The Little Balloon Mer-tranny

Jul 30th, 2010 | By | Category: Cyber Dating

The majority of people I have contact online to potentially meet, I choose not to, but it can be a blast feeling them out. Sometimes that’s not fun, at least not in the moment. Luckily I have PhotoShop and this blog.

Balloon Little Mermaid

Balloon Little Mermaid

I recently contacted a cute girl who had a creative streak and an unusual vocation. She makes balloon animals! So I paid attention to what she had to say in her profile, made a few quips, and asked about one of her photos. Here’s the picture.

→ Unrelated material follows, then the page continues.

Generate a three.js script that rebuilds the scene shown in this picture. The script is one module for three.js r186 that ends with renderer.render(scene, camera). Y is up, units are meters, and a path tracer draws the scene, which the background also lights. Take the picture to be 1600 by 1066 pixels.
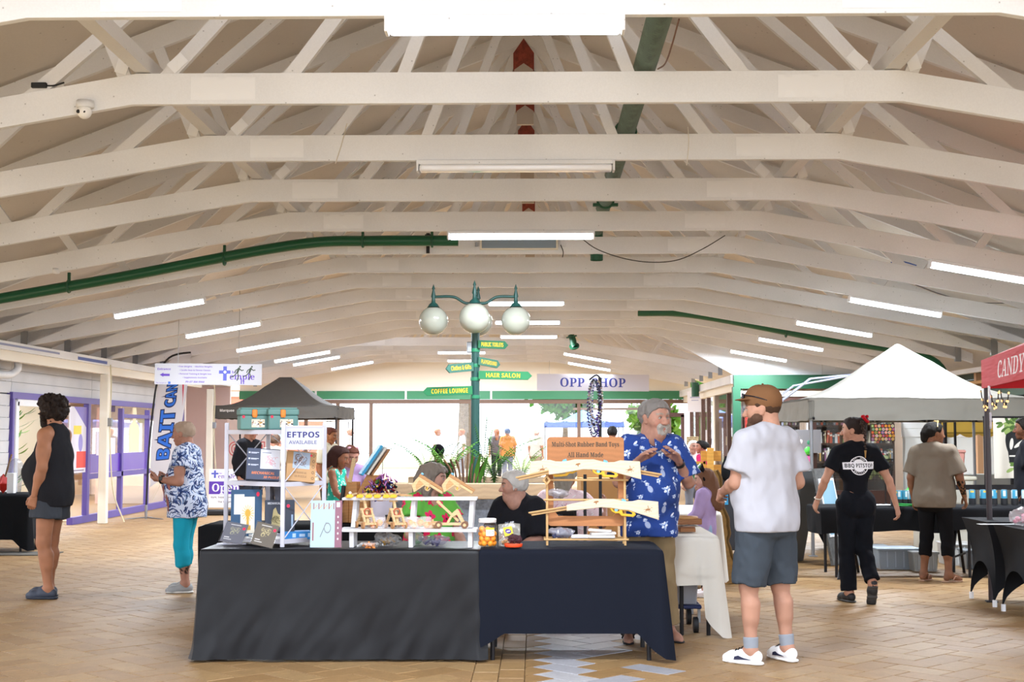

I couldn’t help myself, and asked why it looked like the Little Balloon Mermaid had a penis. Maybe it was a gag, since it was also topless. The response was:

What the hell do you mean why does the little mermaid have a penis?

There was so much in what I’d written that deserved more attention, but it was clear this artist took her work seriously. She was offended. So I sent a note back letting her know it was meant in jest, and that I’d said it because it really looked like the mermaid was packing a little something extra. I wasn’t trying to offend her. I understood that if she studied the craft, chose it for her vocation, and presented it work proudly as a fine example how she might be put off by such a comment.

The only reason you’re fantasizing that anything looked like a penis there is because you’re a latent homosexual who can’t get them out of your mind

You’re an ass.

I hit the reply button to wish her the best of luck and discovered I’d already been blocked.

Well, she got the ass part, right (takes one to know one). Here’s another image of that balloon thang.

Comparison of the Little Mermaid with the Balloon Mermaid - nope - no penis there.

Comparison of the Little Mermaid with the (topless) Balloon Mermaid – nope – no penis there.